**RECORDED INFORMATION:**
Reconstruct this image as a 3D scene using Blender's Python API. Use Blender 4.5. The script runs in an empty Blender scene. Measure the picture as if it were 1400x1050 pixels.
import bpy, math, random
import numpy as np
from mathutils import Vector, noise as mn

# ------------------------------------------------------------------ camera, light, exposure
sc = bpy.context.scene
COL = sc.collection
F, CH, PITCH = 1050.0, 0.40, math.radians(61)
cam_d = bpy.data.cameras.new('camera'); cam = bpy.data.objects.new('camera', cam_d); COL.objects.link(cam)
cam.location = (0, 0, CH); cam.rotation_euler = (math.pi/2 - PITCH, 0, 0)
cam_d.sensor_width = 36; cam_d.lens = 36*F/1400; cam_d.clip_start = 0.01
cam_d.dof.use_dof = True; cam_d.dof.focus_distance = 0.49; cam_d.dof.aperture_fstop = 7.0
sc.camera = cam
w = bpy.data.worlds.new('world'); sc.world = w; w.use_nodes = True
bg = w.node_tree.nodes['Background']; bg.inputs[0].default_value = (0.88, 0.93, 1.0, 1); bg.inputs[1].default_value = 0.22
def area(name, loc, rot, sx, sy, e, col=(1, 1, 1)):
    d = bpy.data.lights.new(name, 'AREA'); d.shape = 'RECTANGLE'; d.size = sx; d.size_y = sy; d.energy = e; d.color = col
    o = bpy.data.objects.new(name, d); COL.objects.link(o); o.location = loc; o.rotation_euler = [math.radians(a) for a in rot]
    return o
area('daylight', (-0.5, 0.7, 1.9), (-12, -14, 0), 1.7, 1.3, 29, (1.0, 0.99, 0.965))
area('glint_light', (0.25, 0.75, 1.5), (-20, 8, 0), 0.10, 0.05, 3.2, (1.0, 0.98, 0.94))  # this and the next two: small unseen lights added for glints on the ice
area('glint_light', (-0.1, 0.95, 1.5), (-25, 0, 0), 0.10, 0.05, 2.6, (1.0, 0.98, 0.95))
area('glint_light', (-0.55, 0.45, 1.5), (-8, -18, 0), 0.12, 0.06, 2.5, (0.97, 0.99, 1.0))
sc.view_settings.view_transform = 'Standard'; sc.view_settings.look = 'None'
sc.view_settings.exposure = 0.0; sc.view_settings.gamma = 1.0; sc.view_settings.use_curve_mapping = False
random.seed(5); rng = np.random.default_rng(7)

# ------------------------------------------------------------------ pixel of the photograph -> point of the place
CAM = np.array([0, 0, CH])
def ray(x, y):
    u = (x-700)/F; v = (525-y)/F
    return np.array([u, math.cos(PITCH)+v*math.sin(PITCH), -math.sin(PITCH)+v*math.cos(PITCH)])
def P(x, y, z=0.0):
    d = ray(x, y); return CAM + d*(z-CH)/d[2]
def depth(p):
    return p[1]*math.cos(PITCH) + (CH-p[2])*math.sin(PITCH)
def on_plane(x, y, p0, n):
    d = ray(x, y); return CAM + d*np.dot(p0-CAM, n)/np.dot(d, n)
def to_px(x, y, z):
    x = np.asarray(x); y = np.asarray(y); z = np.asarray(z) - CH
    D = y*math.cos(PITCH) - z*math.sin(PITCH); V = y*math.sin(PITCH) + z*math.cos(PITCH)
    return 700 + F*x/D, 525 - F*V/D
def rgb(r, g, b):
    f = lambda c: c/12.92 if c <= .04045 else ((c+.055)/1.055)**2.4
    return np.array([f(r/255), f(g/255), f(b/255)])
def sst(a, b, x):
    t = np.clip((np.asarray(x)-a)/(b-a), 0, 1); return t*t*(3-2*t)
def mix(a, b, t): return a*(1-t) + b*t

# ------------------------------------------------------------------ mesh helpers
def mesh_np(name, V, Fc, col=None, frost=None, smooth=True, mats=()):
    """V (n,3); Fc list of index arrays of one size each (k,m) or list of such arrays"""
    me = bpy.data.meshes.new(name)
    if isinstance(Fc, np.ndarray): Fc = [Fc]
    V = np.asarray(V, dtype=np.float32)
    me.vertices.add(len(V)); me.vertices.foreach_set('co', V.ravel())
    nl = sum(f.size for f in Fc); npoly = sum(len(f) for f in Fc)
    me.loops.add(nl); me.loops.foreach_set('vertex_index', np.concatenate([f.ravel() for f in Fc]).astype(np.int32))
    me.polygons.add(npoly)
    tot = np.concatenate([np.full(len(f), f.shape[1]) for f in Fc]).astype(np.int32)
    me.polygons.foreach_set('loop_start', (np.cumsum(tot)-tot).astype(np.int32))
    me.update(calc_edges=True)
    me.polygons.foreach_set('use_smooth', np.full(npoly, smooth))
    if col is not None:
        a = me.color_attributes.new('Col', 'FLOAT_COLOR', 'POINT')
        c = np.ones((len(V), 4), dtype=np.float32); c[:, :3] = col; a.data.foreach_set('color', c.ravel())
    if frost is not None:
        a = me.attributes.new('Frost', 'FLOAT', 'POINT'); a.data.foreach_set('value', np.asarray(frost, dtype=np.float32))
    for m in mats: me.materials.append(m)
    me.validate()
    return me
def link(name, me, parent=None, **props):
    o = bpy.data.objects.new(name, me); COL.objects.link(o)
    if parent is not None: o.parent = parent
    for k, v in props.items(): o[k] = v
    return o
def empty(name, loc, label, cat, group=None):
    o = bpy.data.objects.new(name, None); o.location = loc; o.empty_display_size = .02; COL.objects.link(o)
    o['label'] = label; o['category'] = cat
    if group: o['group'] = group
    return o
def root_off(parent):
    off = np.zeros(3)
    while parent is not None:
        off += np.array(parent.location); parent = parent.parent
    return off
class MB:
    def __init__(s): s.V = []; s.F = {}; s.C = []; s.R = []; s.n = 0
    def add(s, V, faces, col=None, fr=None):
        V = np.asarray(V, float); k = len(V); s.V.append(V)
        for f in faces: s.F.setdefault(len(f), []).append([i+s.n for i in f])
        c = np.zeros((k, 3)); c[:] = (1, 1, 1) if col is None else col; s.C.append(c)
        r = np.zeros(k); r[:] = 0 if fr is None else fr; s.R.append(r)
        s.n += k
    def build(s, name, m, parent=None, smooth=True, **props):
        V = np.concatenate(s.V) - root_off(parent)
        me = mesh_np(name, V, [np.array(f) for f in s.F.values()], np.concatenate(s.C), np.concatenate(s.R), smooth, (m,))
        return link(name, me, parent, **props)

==

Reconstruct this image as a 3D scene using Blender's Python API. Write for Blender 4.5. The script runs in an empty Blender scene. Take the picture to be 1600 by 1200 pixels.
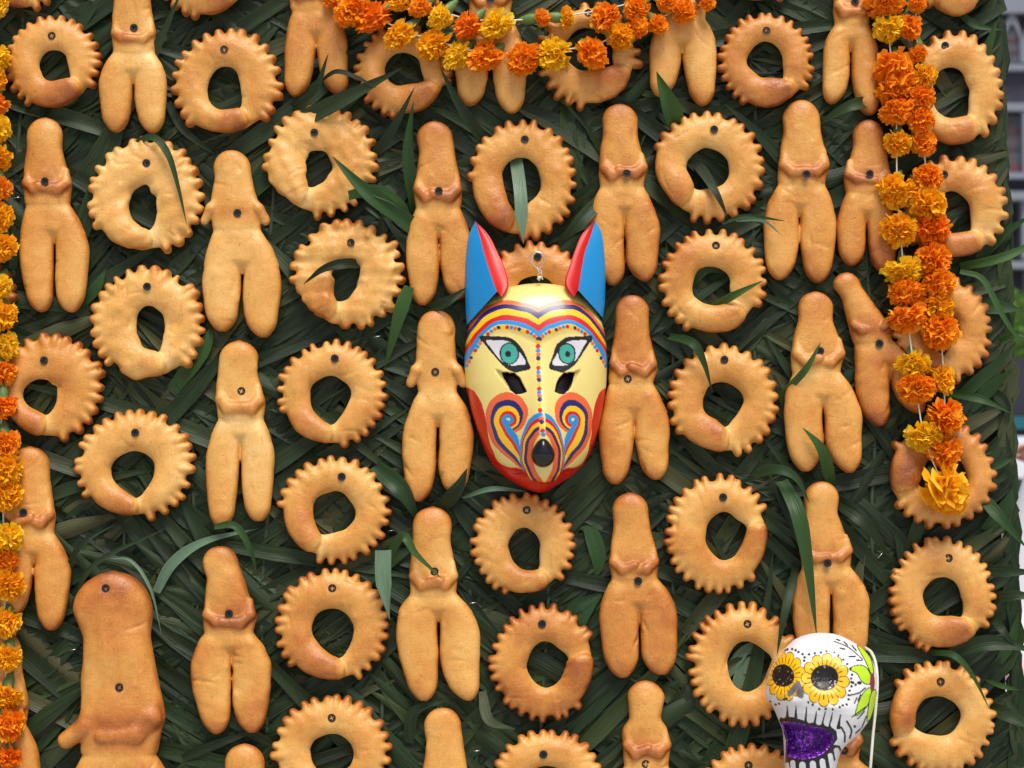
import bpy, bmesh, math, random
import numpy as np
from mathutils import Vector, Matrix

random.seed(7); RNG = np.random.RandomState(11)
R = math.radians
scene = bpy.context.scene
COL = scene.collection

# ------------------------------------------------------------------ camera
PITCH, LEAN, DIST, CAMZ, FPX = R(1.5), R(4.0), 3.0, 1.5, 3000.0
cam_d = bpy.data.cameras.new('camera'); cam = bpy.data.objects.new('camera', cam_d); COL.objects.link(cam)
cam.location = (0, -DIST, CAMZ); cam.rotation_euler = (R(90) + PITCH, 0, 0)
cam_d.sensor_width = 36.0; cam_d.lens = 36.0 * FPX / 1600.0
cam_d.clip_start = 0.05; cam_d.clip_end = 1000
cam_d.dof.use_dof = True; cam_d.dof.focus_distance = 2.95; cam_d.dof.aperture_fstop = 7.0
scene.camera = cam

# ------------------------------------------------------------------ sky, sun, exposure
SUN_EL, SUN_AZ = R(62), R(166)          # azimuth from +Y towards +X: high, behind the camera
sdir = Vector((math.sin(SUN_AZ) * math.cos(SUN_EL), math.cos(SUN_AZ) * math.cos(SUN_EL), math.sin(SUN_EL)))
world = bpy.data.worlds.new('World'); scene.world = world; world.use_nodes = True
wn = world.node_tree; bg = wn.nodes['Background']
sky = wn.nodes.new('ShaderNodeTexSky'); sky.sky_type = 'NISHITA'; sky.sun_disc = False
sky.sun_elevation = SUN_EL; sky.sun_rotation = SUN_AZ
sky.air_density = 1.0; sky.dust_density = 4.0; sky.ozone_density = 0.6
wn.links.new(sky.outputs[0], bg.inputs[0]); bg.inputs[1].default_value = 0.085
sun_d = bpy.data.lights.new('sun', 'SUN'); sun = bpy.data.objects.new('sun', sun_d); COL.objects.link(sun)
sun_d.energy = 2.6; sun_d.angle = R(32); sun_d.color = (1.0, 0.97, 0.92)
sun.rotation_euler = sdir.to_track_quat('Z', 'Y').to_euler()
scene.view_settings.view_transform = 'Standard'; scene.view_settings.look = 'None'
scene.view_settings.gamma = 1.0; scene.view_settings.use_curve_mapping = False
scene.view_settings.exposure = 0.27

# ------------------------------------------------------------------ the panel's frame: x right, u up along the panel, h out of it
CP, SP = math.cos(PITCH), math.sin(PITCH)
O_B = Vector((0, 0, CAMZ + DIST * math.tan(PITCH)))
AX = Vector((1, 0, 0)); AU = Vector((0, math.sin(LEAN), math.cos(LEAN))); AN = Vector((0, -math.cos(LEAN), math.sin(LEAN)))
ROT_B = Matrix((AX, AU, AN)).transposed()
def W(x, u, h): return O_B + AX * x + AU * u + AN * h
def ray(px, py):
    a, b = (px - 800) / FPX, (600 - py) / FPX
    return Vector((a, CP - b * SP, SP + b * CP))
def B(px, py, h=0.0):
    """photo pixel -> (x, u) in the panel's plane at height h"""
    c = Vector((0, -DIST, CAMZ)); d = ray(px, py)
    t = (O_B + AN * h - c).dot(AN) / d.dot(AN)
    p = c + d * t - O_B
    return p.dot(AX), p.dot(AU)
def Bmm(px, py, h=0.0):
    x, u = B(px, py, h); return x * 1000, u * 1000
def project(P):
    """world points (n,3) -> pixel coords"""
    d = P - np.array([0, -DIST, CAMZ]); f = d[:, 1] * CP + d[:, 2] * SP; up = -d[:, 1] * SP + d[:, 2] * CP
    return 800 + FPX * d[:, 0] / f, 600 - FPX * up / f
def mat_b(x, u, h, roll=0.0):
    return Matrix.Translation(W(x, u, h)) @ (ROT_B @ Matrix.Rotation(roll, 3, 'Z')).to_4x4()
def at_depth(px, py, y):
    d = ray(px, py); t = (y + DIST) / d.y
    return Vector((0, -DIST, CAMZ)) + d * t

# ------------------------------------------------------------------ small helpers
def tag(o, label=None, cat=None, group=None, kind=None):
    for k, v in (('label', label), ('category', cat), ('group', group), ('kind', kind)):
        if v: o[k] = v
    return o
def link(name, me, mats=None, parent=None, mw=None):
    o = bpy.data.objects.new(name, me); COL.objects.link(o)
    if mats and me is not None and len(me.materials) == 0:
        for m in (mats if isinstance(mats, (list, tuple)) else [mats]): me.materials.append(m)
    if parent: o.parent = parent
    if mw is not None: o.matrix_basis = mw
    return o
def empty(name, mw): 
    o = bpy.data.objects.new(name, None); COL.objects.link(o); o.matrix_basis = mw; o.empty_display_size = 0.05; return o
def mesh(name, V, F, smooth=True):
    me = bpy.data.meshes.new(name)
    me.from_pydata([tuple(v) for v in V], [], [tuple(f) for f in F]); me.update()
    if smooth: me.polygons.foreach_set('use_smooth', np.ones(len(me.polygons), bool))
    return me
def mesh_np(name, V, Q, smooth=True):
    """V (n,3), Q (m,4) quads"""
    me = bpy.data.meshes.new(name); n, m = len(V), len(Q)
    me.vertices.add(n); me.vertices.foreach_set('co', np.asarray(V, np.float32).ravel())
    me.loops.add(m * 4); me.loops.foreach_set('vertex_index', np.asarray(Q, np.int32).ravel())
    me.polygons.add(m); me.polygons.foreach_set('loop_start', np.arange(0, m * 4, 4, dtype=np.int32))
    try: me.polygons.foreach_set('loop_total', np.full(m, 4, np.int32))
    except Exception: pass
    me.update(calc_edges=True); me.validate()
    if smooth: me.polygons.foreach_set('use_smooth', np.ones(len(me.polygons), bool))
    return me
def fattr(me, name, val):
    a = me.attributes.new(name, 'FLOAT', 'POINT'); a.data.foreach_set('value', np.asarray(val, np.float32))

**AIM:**
Exactly the lines starting at the line containing "by 1200 pixels." and ending at the line containing "COL = scene.collection" should be transcribed, both included; omit the pictures.

**TASK SOLUTION:**
Reconstruct this image as a 3D scene using Blender's Python API. Write for Blender 4.5. The script runs in an empty Blender scene. Take the picture to be 1600 by 1200 pixels.
import bpy, bmesh, math, random
import numpy as np
from mathutils import Vector, Matrix

random.seed(7); RNG = np.random.RandomState(11)
R = math.radians
scene = bpy.context.scene
COL = scene.collection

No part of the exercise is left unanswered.